Diving in with Stay-Focused

More
than memories were made when Roger Muller and his brother, a paraplegic Vietnam
veteran, went diving off Grand Cayman 10 years ago.

Inspired
by his experience with his brother, Mr. Muller founded Stay-Focused, a
non-profit organisation that gives young people with disabilities the
opportunity to become certified divers.

Dive In

Most
of the young men and women who participate in Stay-Focused have been disabled all
their lives, and have been competing in sports just as long.

“We
work with coaches and doctors in the States to identify kids with disabilities
who are already competing in sports,” Mr. Muller explained.

From
wheelchair basketball to track and field, these young men and women have always
held true to the message central to Stay-Focused.

“The
name of the organisation is the central message: You need to stay focused. No
matter what challenges you face, you need to stay focused,” said Mr. Muller.

Since
it was founded in 2004, Stay-Focused has enabled more than 45 teens with
disabilities to become certified SCUBA divers.

Even
though these young people consistently demonstrate their abilities in athletic
competitions, diving gives them a sense of freedom unlike any other.

“Whenever
you hear about people with disabilities diving, the word that comes to mind is
freedom,” said Mr.
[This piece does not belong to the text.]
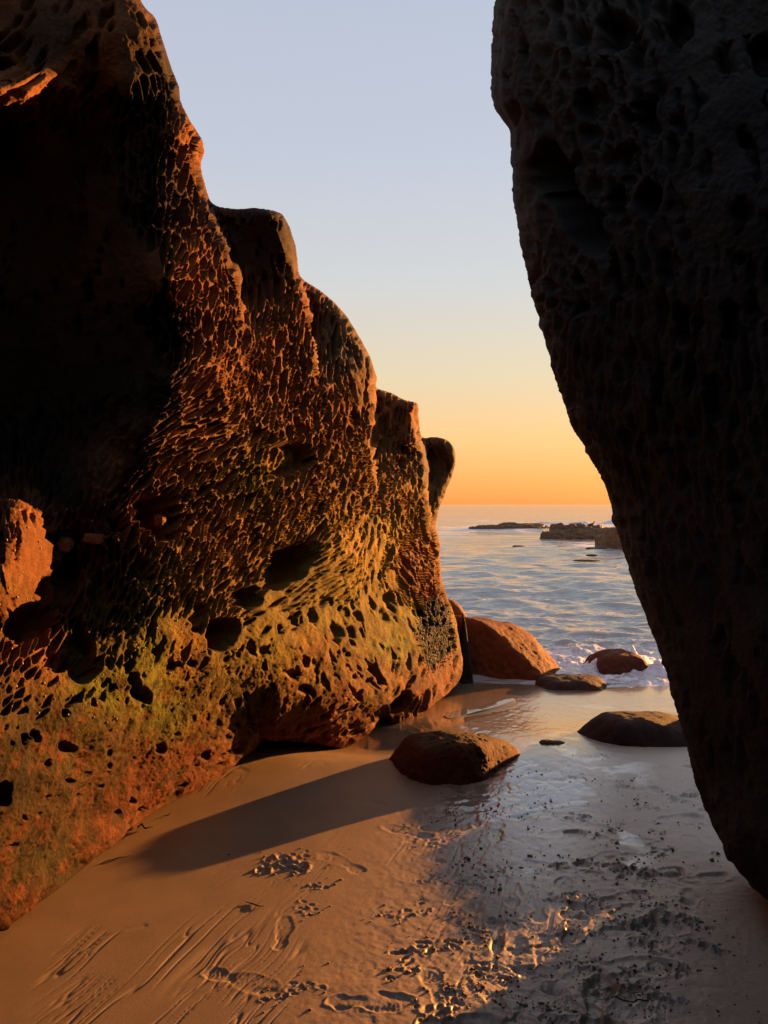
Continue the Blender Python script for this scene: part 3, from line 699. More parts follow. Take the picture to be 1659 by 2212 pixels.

Muller, “and that’s why I started the programme.”

Mr.
Muller explained that becoming a certified diver in the Cayman Islands is an
experience that gives the participants more confidence, higher self-esteem,
and, to a certain degree, a healthy dose of bragging rights.

“Being
able to say … ‘I’m a certified SCUBA diver’, that’s something that most of
their friends are not,” he said.

Stay-Focused in the Community

Stay-Focused
has done more than build the self-esteem and confidence of the participants,
however. The organisation has also worked hard to make people in Cayman more
aware of the potential of people with disabilities.

“Two
of our guys, to date, are the only wheelchair athletes to have competed in the
Cayman Islands Marathon,” said Mr. Muller. “There were no wheelchairs in the
Cayman Islands Marathon until we showed up in 2008.”

In
their efforts to promote the abilities of disabled people, the organisation
works with local Special Olympians, the Sunrise Adult Training Centre and the
Lighthouse School.

The
organisation also aims to spread awareness within the local community of the
challenges that people with disabilities face when the appropriate resources,
such as parking spots, bathroom stalls, ramps and elevators, are not made
available or are misused by others.

Mr.
Muller said that people with disabilities still have trouble accessing certain
buildings and facilities in Cayman, especially older establishments.

However,
Mr. Muller said that he has seen many improvements since the organisation first
started, and that Cayman is still the perfect place to host the programme.

“It’s
the best decision I’ve ever made,” he said. “I’ve never thought about doing it
somewhere else.”

Members
of the public and the business community have consistently supported the
programme by providing services and donating to the cause.

“The
physical excellence of the diving environment here … combined with the
support that we get here, makes it perfect,” he said.